Grease spell and large(r) creatures


Rules Questions


I have one question regarding the Grease spell and large(r) creatures:

Grease covers an area of 10x10ft and large creatures have a base of 10x10ft too. When is such a creature affected by the grease spell?

As soon as it enters/covers
A. at least one square of grease
B. at least half of its base (10x5 ft. for a large creature) with grease
C. the whole base (10x10ft. for a large creature) with grease

A. is really silly as soon as we talk about huge or larger creatures
B. is my prefered solution
C. is to extreme


If it steps on a greased square it is subject to the spell. 5' square is all that is required. Think of it as a banana peel.

- Gauss

Dark Archive

Generally a terrain is considered hampered movement if half or more of the area is hampered. I have always used this as a guide for larger creatures. Grease basically creates a 10 ft square of hampered movement, so if the large creature is halfway on to the area it is affected.
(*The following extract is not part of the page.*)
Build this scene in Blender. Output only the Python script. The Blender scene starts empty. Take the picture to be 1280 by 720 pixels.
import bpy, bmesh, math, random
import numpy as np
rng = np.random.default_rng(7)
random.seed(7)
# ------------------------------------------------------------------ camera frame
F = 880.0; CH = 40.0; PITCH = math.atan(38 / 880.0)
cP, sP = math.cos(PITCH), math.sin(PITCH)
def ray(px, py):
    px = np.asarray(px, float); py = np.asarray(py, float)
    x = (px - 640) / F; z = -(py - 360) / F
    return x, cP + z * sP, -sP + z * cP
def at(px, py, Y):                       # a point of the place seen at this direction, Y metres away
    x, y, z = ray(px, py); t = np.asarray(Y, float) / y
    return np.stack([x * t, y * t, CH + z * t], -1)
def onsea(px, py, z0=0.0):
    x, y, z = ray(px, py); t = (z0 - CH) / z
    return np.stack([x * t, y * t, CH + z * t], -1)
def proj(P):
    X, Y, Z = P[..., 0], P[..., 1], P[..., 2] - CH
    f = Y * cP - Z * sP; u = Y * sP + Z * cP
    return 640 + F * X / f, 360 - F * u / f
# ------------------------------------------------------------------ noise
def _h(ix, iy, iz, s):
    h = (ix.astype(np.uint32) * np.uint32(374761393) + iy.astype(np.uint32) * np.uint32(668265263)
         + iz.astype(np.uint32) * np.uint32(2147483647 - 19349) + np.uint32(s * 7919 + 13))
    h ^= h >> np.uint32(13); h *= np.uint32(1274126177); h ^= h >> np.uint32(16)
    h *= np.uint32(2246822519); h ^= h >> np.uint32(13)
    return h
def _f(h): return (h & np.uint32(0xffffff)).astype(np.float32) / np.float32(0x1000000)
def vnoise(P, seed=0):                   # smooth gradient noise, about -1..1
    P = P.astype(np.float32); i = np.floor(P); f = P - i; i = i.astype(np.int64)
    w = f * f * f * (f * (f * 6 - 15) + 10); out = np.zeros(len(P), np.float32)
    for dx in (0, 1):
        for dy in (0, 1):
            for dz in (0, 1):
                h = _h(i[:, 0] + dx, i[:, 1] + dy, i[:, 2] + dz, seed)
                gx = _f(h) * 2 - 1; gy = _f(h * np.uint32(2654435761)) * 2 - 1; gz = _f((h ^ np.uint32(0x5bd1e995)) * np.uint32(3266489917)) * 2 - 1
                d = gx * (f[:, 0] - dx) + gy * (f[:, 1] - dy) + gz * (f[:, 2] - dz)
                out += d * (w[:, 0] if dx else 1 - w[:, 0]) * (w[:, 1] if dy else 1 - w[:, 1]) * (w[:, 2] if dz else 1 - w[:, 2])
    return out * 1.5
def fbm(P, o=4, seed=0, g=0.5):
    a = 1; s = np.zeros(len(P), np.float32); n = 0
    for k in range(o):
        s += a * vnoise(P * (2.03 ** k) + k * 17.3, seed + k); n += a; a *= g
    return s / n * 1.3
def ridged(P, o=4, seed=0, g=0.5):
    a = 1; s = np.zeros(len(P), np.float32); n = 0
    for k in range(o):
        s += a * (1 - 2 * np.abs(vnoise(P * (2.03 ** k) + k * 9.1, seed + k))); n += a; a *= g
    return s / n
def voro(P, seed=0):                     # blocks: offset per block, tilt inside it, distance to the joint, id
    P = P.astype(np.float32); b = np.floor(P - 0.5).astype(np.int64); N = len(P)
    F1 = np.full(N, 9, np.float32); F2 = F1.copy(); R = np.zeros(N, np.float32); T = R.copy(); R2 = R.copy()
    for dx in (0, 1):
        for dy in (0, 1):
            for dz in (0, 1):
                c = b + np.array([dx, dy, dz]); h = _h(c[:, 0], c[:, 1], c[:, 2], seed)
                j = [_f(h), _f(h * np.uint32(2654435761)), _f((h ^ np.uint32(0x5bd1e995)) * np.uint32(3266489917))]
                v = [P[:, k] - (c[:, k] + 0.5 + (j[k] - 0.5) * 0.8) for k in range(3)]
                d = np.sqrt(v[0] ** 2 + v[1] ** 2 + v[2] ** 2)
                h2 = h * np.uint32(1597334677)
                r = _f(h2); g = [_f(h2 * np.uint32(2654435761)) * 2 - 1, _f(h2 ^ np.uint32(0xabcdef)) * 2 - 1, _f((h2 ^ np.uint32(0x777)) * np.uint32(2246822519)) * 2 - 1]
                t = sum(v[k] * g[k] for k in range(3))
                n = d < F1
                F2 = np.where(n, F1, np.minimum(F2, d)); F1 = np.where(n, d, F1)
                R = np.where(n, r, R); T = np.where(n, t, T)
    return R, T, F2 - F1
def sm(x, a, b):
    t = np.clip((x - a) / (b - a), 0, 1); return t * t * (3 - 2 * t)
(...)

That is how I would rule it in my game...

Grease is one of my favorite spells, I usually summon it right under a large creature.


@talmerian
Cannot find this in the rules but it supports my solution B. Can you give me the RAW ?


No, you won't find that in the rules because it's not there.
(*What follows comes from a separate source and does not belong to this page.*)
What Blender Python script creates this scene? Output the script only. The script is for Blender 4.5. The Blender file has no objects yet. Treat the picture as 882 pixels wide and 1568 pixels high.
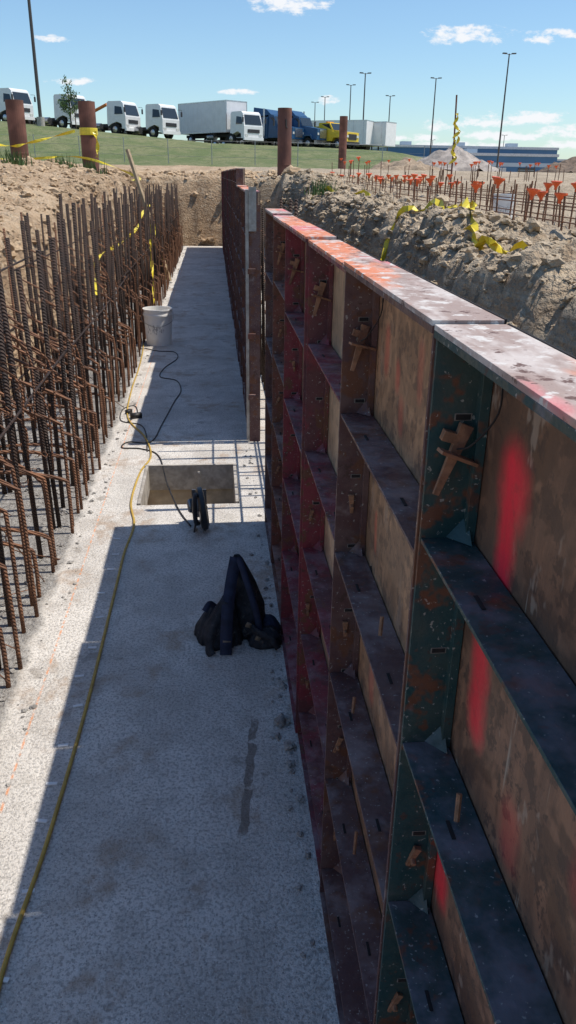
import bpy, math, random
import numpy as np
from mathutils import Vector, Matrix, noise as mn
random.seed(7); np.random.seed(7)
R = random.uniform
scene = bpy.context.scene

# ------------------------------------------------------------------ nodes
def L(nt, a, b): nt.links.new(a, b)
def setin(nt, sock, v):
    if isinstance(v, bpy.types.NodeSocket): L(nt, v, sock)
    elif v is not None:
        if isinstance(v, (tuple, list)) and len(v) == 3 and len(sock.default_value) == 4: v = (*v, 1)
        sock.default_value = v
def math_(nt, op, a, b=None, c=None, clamp=False):
    n = nt.nodes.new('ShaderNodeMath'); n.operation = op; n.use_clamp = clamp
    setin(nt, n.inputs[0], a)
    if b is not None: setin(nt, n.inputs[1], b)
    if c is not None: setin(nt, n.inputs[2], c)
    return n.outputs[0]
def mix(nt, fac, a, b, blend='MIX'):
    n = nt.nodes.new('ShaderNodeMix'); n.data_type = 'RGBA'; n.blend_type = blend
    setin(nt, n.inputs[0], fac); setin(nt, n.inputs[6], a); setin(nt, n.inputs[7], b)
    return n.outputs[2]
def noise(nt, vec, scale, detail=4, rough=.55, dist=0):
    n = nt.nodes.new('ShaderNodeTexNoise'); L(nt, vec, n.inputs['Vector'])
    n.inputs['Scale'].default_value = scale; n.inputs['Detail'].default_value = min(detail, 4)
    n.inputs['Roughness'].default_value = rough; n.inputs['Distortion'].default_value = dist
    return n.outputs['Fac']
def voro(nt, vec, scale, feature='F1', out='Distance'):
    n = nt.nodes.new('ShaderNodeTexVoronoi'); n.feature = feature; L(nt, vec, n.inputs['Vector'])
    n.inputs['Scale'].default_value = scale
    return n.outputs[out]
def sstep(nt, v, lo, hi, a=0., b=1.):
    n = nt.nodes.new('ShaderNodeMapRange'); n.interpolation_type = 'SMOOTHSTEP'
    setin(nt, n.inputs[0], v); n.inputs[1].default_value = lo; n.inputs[2].default_value = hi
    n.inputs[3].default_value = a; n.inputs[4].default_value = b
    return n.outputs[0]
def mapping(nt, vec, scale=(1, 1, 1), loc=(0, 0, 0)):
    n = nt.nodes.new('ShaderNodeMapping'); L(nt, vec, n.inputs[0])
    n.inputs['Scale'].default_value = scale; n.inputs['Location'].default_value = loc
    return n.outputs[0]
def newmat(name, rough=.7, metal=0):
    m = bpy.data.materials.new(name); m.use_nodes = True; nt = m.node_tree
    b = nt.nodes['Principled BSDF']; b.inputs['Roughness'].default_value = rough
    b.inputs['Metallic'].default_value = metal
    tc = nt.nodes.new('ShaderNodeTexCoord')
    return m, nt, b, tc.outputs['Object']
def upness(nt):
    g = nt.nodes.new('ShaderNodeNewGeometry'); s = nt.nodes.new('ShaderNodeSeparateXYZ'); L(nt, g.outputs['True Normal'], s.inputs[0])
    return sstep(nt, s.outputs[2], .4, .9)
def bump(nt, b, h, strength=.5, dist=.01):
    n = nt.nodes.new('ShaderNodeBump'); n.inputs['Strength'].default_value = strength
    n.inputs['Distance'].default_value = dist; L(nt, h, n.inputs['Height'])
    L(nt, n.outputs[0], b.inputs['Normal'])
def simple(name, col, rough=.6, var=.25, scale=8, metal=0, dirt=None, bmp=0):
    m, nt, b, v = newmat(name, rough, metal)
    f = noise(nt, v, scale, 4)
    c2 = tuple(x * (1 - var) for x in col)
    c = mix(nt, sstep(nt, f, .35, .65), col, c2)
    if dirt: c = mix(nt, sstep(nt, noise(nt, v, scale * .4, 4), .5, .68), c, dirt)
    L(nt, c, b.inputs['Base Color'])
    if bmp: bump(nt, b, f, bmp, .01)
    return m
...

Gauss is right, if any portion of the enemy touches any portion of the spell, they are affected. Look at it this way--do you require half or more of a creature to be within the area of a Fireball for it to take damage? Of course not. So why try to apply that to Grease?


mplindustries wrote:
So why try to apply that to Grease?

Because the idea of, say, a colossal ooze falling prone because a single one of the 36 squares it occupies is slippery might be a tad... hard to swallow?

Sovereign Court

Oozes are amorphous ... They have no prone position ... Or they are always prone, depending on how you look at it.


Ok it is RAW but it is ridiculous too.

The Tarrasque (or a similar creature, dinosaurs..) falls prone because one end of a claw is greasy.

Thanks for clarification. I will use a houserule (see B).


An interesting thought is how effective is grease....

You pay movement costs for the hex you are going INTO not the hex you are in. This woud imply that even a medium creature could step out of a grease hex because with a 10x10 area there is always a safe hex to step into (Assuming open terrain).


Midnight_Angel wrote:
mplindustries wrote:
So why try to apply that to Grease?
Because the idea of, say, a colossal ooze falling prone because a single one of the 36 squares it occupies is slippery might be a tad... hard to swallow?

Adamantine Dragon: "The game is not a simulation. It is an abstraction."

;-)


Zark wrote:
;-)

I know but some rules are really ridiculous and scream for a houserule ! :)

Back to topic
Ughbash question is good. Can you move out of a greased square without an acrobatics check?
After falling prone can you crawl through a greased square without an acrobatics check?


If you allow someone to enter the area of a spell but not be affected by that spell, that sets a bad precedent.

Would you do the same if a Large creature entered only one square of Stinking Cloud? How about Cloudkill? If a giant's leg is in the area of effect of either of those spells, it is still affected, right?

For Grease, think of it this way: It's magical grease, they step in it and fail their save... maybe it gets all magically grabby and flows over the creature's legs/feet. Flavor it how you want, but allow the area of effect of the spell to work as it is supposed to.